The UK Government solidified its post-Brexit trade approach by joining the Comprehensive and Progressive Agreement for Trans-Pacific Partnership (CPTPP) this week. The announcement played in public debate along typical Brexit dividing lines. While many will see this ascension as being the first step to broader trading relations with the Indo-Pacific region, the figures do not yet reflect much of a benefit to the UK. The Government’s own estimates for example predict that joining the CPTPP will add a mere 0.08% to the UK’s GDP over the next decade. This is largely due to India and China not being members of the partnership.

In another announcement this week that was somewhat overlooked in the media, came the news that the BRICS economies (Brazil, Russia, India, China and South Africa) + the UAE have overtaken the G7 economies in their economic output.

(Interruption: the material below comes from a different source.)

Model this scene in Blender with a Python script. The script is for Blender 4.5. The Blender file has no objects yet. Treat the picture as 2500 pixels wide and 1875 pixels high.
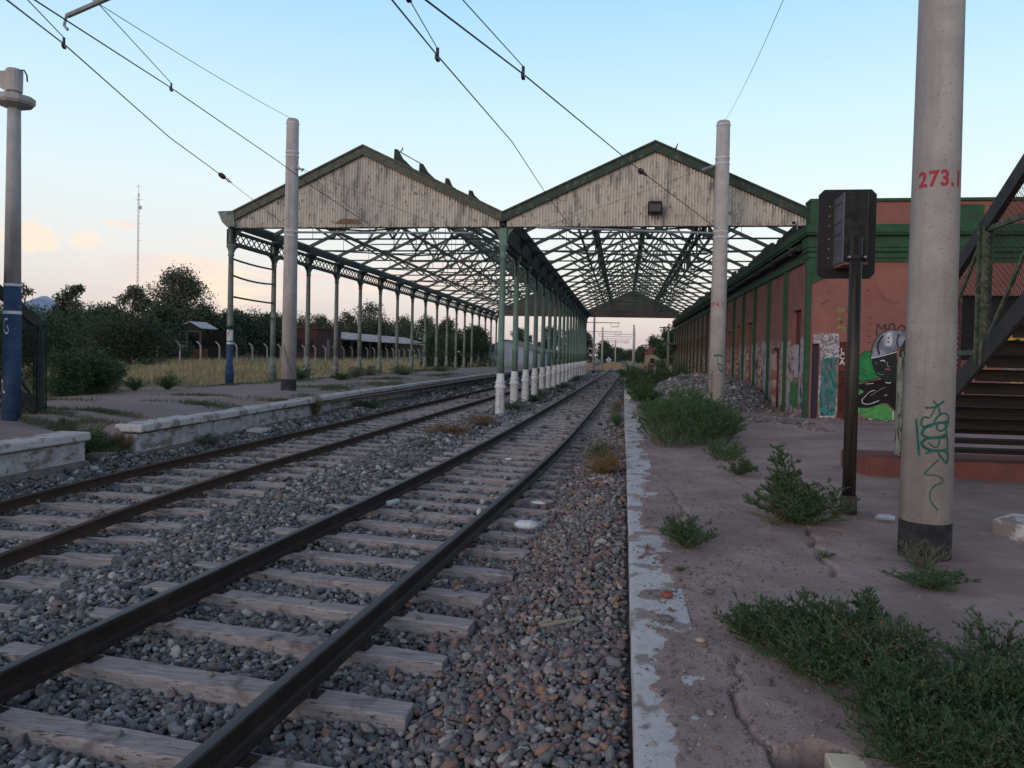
import bpy, math, random
import numpy as np
from mathutils import Vector, Matrix, noise as mnoise
PI = math.pi
random.seed(7)
RS = np.random.RandomState(11)
scene = bpy.context.scene
col = scene.collection

# ------------------------------------------------------------------ camera
CAM_H = 1.9
yaw, pitch, roll = (math.radians(a) for a in (8.54, 1.05, 1.25))
fw = Vector((-math.sin(yaw) * math.cos(pitch), math.cos(yaw) * math.cos(pitch), -math.sin(pitch)))
rt = fw.cross(Vector((0, 0, 1))).normalized()
up = rt.cross(fw)
rt2 = rt * math.cos(roll) + up * math.sin(roll)
up2 = -rt * math.sin(roll) + up * math.cos(roll)
cam_data = bpy.data.cameras.new("camera")
cam = bpy.data.objects.new("camera", cam_data)
col.objects.link(cam)
M = Matrix((rt2, up2, -fw)).transposed().to_4x4()
M.translation = Vector((0, 0, CAM_H))
cam.matrix_world = M
cam_data.sensor_width = 36
cam_data.lens = 1805 / 2500 * 36
cam_data.shift_y = -0.016
cam_data.clip_start = 0.05
cam_data.clip_end = 20000
scene.camera = cam

# ------------------------------------------------------------------ sky and light
world = bpy.data.worlds.new("World")
scene.world = world
world.use_nodes = True
nt = world.node_tree
N, L = nt.nodes, nt.links
N.clear()
out = N.new("ShaderNodeOutputWorld")
SUN_EL, SUN_AZ = math.radians(5.0), math.radians(205)      # the glow of sunset lies behind the camera, to its left
def sky_node(t):
    return N.new(t)
tc = N.new("ShaderNodeTexCoord")
sepx = N.new("ShaderNodeSeparateXYZ")
L.new(tc.outputs["Generated"], sepx.inputs[0])
ramp = N.new("ShaderNodeValToRGB")
L.new(sepx.outputs["Z"], ramp.inputs[0])
cr = ramp.color_ramp
stops = [(0.0, (.50, .46, .54)), (.03, (.58, .51, .57)), (.07, (.70, .63, .65)), (.12, (.77, .75, .75)), (.20, (.74, .84, .88)),
         (.30, (.60, .81, .94)), (.42, (.40, .68, .95)), (.52, (.27, .52, .86)), (.66, (.20, .24, .36)), (1.0, (.222, .207, .235))]
cr.elements[0].position, cr.elements[0].color = stops[0][0], (*stops[0][1], 1)
cr.elements[1].position, cr.elements[1].color = stops[-1][0], (*stops[-1][1], 1)
for p, c in stops[1:-1]:
    e = cr.elements.new(p); e.color = (*c, 1)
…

This is mostly driven by the emergence of India as an economic powerhouse, as well as China’s continued growth, and likely hampered by Russia’s economy which is currently languishing under the stress of Western sanctions due to the Ukraine war. The emergence of this trading block as a direct competitor to the G7 could put further impetus on the Government, currently trying to deter the narrative of declinism in the west, to deliver a more aggressive trade agenda with countries such as India, to cure the UK’s current export woes.

North of the border, we have seen a spring clean in Scottish politics too. As Nicola Sturgeon exited stage-left, Humza Yousaf entered the role of Scottish First Minister, with that classic margin of 52% of the membership vote, compared to 48% to Kate Forbes. Within hours of Yousaf taking up the role, Kate Forbes had resigned from the Scottish Government. Yousaf, seen as the Sturgeon continuity candidate, outlined in his first address to the Nation that he would continue with the former First Minister’s controversial gender recognition reforms. Coinciding with Yousaf’s ascension came a slew of opinion polling showing the Labour Party making quick gains over the SNP in Scotland, with most companies now showing a minute single figure lead for the incumbent party. This will come as welcome news to the Leader of the Opposition’s Office, which now estimates that the SNP implosion and continued rift could give Labour 15-20 seats at the next General Election.

And speaking of Labour, Keir Starmer continued to tighten his group over constituency parties and the candidate selection process this week. As the next General Election could be as close as a year away, the Labour Party are pressing ahead with selecting Parliamentary candidates. Throughout the selection process, former Corbyn loyalists have been routed from the Party, as centrist candidates have been prioritised. It is safe to say that no leader has ever had such a grip on the internal mechanisms of the Party. And with Labour having its best polling lead since the late 00s, and the stakes being so high, who can blame the leader for ousting the purism that’s been leftover from the Corbyn years? Rumours are that the Labour Party looks to select up to 40 more candidates in marginal seats by the end of the summer, clearing the way for the General Election campaign.

But before we get caught up in General Election fever, Labour must first deliver a successful local elections performance - which it plans to do on the back of a promise of a council tax freeze. We also saw the Conservatives launch their local campaign this week, which saw little pick-up from the national media, as well as Ed Davey launching his Lib Dem assault on the ‘blue wall’ from Berkhamsted.